Wilson v. State

487 So. 2d 1130 | Fla. Dist. Ct. App. | 1986

487 So. 2d 1130 (1986)

Joseph A. WILSON, Appellant,
v.
STATE of Florida, Appellee.

No. BG-398.

District Court of Appeal of Florida, First District.

April 16, 1986.
Rehearing Denied May 23, 1986.

Robert G. Kerrigan of Kerrigan, Estess & Rankin, Pensacola, for appellant.

Jim Smith, Atty. Gen., and John M. Koenig, Jr., Asst. Atty. Gen., Tallahassee, for appellee.

WIGGINTON, Judge.

Wilson appeals a sentence imposing twenty years' imprisonment for probation violation. Since the sentence which originally placed Wilson on probation was void, the court had no authority to revoke his probation. Therefore, we reverse the sentence now on appeal and remand with instructions.

Wilson was originally charged with trafficking in more than 400 grams of cocaine and with possession of a firearm during the commission of a felony. He pled guilty and was sentenced to indeterminate concurrent terms of six months' to five years' incarceration on January 18, 1982.

On March 18, 1982, one day prior to the expiration of the 60-day limit for the modification or reduction of a sentence provided in rule 3.800(b), Florida Rules of Criminal Procedure, Wilson filed a motion to expand the time in which to modify his sentence. The motion was granted, and on March 19, Wilson filed his motion to modify the sentence.

The sentence was not actually modified until April 13, 1982. The final order modified the sentence to concurrent terms in the Department of Corrections of five years, provided that after he served a term of eleven months and twenty-nine days in a county jail, Wilson would be released and placed on probation for seven years.
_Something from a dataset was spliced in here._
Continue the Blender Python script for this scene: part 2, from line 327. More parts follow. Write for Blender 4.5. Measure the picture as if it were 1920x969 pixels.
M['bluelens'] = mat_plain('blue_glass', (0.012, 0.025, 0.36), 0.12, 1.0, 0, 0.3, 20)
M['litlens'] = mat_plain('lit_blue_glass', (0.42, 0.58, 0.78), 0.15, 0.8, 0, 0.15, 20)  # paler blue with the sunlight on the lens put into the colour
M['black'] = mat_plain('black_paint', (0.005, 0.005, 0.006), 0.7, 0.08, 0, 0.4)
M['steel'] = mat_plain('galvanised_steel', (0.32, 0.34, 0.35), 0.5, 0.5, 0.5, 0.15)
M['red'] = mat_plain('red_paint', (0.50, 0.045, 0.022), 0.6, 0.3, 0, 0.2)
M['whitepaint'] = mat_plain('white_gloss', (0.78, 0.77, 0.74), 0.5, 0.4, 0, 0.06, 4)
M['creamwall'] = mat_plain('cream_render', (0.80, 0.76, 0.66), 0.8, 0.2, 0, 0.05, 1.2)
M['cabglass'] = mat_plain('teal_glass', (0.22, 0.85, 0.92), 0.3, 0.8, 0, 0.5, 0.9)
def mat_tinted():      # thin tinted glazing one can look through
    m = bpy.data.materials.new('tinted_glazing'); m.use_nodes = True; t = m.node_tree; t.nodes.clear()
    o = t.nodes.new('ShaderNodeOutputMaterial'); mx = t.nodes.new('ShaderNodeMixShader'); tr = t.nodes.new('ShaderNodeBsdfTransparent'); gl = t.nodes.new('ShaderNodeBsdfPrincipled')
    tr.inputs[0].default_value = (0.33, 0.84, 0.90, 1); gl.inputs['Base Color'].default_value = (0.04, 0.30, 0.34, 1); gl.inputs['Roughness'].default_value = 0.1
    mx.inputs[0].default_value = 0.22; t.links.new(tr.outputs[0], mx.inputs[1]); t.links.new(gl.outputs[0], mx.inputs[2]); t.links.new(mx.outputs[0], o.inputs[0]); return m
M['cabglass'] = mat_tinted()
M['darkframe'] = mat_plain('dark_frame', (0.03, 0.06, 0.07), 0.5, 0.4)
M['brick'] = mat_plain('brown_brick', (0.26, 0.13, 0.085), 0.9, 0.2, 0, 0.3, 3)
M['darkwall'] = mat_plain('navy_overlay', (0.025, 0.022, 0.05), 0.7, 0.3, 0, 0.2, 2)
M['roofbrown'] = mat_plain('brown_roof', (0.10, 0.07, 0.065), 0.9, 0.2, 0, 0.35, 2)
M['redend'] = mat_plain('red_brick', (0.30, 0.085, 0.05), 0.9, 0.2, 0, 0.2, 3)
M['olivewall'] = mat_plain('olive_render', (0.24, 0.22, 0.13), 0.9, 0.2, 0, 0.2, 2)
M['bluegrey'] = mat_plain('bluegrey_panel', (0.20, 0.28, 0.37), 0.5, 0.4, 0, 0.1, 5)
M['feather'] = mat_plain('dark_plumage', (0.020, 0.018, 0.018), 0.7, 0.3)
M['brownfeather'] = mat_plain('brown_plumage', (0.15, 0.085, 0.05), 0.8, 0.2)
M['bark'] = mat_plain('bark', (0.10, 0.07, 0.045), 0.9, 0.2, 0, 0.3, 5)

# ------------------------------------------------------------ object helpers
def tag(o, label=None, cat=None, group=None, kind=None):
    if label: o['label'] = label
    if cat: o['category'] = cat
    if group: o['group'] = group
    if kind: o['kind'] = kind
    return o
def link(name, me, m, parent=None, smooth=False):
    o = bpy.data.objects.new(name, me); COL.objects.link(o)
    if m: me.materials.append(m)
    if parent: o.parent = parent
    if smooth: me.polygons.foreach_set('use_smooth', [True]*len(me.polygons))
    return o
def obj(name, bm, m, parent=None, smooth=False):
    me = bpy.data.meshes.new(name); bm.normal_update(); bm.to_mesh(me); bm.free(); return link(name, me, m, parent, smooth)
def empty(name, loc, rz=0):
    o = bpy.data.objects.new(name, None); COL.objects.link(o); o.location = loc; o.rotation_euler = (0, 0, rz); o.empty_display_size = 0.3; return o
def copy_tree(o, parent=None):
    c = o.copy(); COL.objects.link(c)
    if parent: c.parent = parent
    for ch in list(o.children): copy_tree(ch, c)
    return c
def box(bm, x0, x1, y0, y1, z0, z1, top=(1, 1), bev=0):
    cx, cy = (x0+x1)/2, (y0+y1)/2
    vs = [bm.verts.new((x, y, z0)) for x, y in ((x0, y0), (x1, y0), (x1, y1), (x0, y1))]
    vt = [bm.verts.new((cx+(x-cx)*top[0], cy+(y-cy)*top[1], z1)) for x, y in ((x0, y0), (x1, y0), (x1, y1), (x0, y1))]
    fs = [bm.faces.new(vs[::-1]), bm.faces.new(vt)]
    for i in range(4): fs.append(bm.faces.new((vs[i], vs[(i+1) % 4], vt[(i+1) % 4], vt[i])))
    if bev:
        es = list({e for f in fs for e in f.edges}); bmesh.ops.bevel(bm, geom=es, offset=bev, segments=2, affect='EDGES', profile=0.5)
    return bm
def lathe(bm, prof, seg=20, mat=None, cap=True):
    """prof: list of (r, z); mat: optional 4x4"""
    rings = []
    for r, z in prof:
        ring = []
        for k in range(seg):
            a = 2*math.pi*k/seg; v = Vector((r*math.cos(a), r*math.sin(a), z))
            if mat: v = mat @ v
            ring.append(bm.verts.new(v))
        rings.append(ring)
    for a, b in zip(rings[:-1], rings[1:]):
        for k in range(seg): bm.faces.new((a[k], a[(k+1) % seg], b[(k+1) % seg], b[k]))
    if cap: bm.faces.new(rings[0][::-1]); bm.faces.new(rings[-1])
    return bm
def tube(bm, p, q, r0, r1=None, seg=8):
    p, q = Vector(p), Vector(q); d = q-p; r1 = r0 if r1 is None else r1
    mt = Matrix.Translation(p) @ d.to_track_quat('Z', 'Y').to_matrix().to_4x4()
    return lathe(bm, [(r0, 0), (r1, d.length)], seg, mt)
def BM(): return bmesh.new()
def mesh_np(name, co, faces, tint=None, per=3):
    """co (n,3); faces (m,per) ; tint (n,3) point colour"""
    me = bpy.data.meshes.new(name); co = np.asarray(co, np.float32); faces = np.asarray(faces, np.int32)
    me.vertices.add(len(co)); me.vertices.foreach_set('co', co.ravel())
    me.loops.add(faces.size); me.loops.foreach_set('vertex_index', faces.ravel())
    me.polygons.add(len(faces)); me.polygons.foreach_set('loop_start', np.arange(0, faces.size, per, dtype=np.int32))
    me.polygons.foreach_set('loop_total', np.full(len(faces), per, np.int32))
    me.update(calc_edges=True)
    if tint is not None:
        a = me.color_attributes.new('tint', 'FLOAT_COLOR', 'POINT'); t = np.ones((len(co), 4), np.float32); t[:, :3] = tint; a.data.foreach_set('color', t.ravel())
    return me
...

On September 5, 1984, an affidavit of violation of probation was filed. After hearing, the trial court revoked Wilson's probation, departed from the guidelines' recommended sentence of five years and sentenced appellant to twenty years' imprisonment.

The original sentence imposed was a legal sentence. Therefore, the trial court was without jurisdiction to reduce the sentence as the 60-day period following the original sentence had expired. See Fla.R. Crim.P. 3.800(b); White v. State, 404 So. 2d 804 (Fla. 2d DCA 1981).

The State contends that Wilson has waived this point by failing to object to the *1131 court's untimely modification. Alternatively, the State contends Wilson is estopped from raising this issue by his having essentially instigated and consented to the error, and thereafter by his having accepted and enjoyed a more lenient sentence. However, as stated in White, "it is well settled that a defendant cannot confer jurisdiction on the trial court by waiver, acquiescence, estoppel, or consent since jurisdiction is established solely by general law." 404 So. 2d at 805. See also Wolfson v. State, 437 So. 2d 174 (Fla. 2d DCA 1983).

Since we are reversing Wilson's sentence, we need not reach his second and third points except, insofar as the third point is concerned, to direct that on remand should further discretionary action be required, the case be referred to a different trial judge in order to avoid any appearance of conflict of interest or judicial impropriety. Accordingly, the order purporting to place Wilson on probation, the order revoking that probation, and the new judgment and sentence are REVERSED and the cause is REMANDED with directions to reinstate Wilson's original judgment and sentence. Wilson should be properly credited with all the time he has served.

BOOTH, C.J., and SHIVERS, J., concur.